--- start ---
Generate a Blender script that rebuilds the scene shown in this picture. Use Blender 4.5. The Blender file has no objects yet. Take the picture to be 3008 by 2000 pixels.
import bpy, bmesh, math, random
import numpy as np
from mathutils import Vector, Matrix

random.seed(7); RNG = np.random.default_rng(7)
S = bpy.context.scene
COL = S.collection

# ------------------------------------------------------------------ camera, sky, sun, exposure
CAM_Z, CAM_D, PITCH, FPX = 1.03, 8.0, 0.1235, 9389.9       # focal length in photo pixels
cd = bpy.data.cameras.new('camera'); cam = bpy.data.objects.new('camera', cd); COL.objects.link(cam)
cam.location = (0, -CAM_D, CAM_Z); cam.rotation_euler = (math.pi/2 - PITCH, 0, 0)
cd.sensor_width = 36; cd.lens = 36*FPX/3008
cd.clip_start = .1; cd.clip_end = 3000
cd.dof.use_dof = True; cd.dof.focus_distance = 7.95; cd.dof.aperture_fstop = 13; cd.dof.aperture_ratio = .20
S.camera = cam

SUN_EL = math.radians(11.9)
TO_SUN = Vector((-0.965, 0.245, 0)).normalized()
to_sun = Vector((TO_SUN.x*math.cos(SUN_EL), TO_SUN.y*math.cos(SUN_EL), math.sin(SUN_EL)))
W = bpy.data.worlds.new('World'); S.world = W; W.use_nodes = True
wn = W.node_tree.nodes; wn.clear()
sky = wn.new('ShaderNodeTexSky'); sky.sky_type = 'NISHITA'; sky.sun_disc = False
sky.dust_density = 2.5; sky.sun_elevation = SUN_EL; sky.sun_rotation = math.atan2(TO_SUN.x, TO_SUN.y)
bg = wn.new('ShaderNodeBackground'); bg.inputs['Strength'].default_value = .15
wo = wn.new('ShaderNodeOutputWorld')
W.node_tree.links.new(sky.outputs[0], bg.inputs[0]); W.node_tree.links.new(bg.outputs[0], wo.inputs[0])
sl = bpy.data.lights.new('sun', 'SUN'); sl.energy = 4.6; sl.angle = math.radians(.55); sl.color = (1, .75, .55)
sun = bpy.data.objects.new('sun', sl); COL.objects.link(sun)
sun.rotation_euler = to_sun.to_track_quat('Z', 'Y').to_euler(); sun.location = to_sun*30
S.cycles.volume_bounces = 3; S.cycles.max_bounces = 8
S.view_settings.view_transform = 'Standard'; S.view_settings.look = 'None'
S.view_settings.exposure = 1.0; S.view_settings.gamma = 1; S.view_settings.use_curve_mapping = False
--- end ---
--- Short exercise ---
Reproduce the data, keeping every line exactly the same.

--- Reply to the exercise ---
Generate a Blender script that rebuilds the scene shown in this picture. Use Blender 4.5. The Blender file has no objects yet. Take the picture to be 3008 by 2000 pixels.
import bpy, bmesh, math, random
import numpy as np
from mathutils import Vector, Matrix

random.seed(7); RNG = np.random.default_rng(7)
S = bpy.context.scene
COL = S.collection

# ------------------------------------------------------------------ camera, sky, sun, exposure
CAM_Z, CAM_D, PITCH, FPX = 1.03, 8.0, 0.1235, 9389.9       # focal length in photo pixels
cd = bpy.data.cameras.new('camera'); cam = bpy.data.objects.new('camera', cd); COL.objects.link(cam)
cam.location = (0, -CAM_D, CAM_Z); cam.rotation_euler = (math.pi/2 - PITCH, 0, 0)
cd.sensor_width = 36; cd.lens = 36*FPX/3008
cd.clip_start = .1; cd.clip_end = 3000
cd.dof.use_dof = True; cd.dof.focus_distance = 7.95; cd.dof.aperture_fstop = 13; cd.dof.aperture_ratio = .20
S.camera = cam

SUN_EL = math.radians(11.9)
TO_SUN = Vector((-0.965, 0.245, 0)).normalized()
to_sun = Vector((TO_SUN.x*math.cos(SUN_EL), TO_SUN.y*math.cos(SUN_EL), math.sin(SUN_EL)))
W = bpy.data.worlds.new('World'); S.world = W; W.use_nodes = True
wn = W.node_tree.nodes; wn.clear()
sky = wn.new('ShaderNodeTexSky'); sky.sky_type = 'NISHITA'; sky.sun_disc = False
sky.dust_density = 2.5; sky.sun_elevation = SUN_EL; sky.sun_rotation = math.atan2(TO_SUN.x, TO_SUN.y)
bg = wn.new('ShaderNodeBackground'); bg.inputs['Strength'].default_value = .15
wo = wn.new('ShaderNodeOutputWorld')
W.node_tree.links.new(sky.outputs[0], bg.inputs[0]); W.node_tree.links.new(bg.outputs[0], wo.inputs[0])
sl = bpy.data.lights.new('sun', 'SUN'); sl.energy = 4.6; sl.angle = math.radians(.55); sl.color = (1, .75, .55)
sun = bpy.data.objects.new('sun', sl); COL.objects.link(sun)
sun.rotation_euler = to_sun.to_track_quat('Z', 'Y').to_euler(); sun.location = to_sun*30
S.cycles.volume_bounces = 3; S.cycles.max_bounces = 8
S.view_settings.view_transform = 'Standard'; S.view_settings.look = 'None'
S.view_settings.exposure = 1.0; S.view_settings.gamma = 1; S.view_settings.use_curve_mapping = False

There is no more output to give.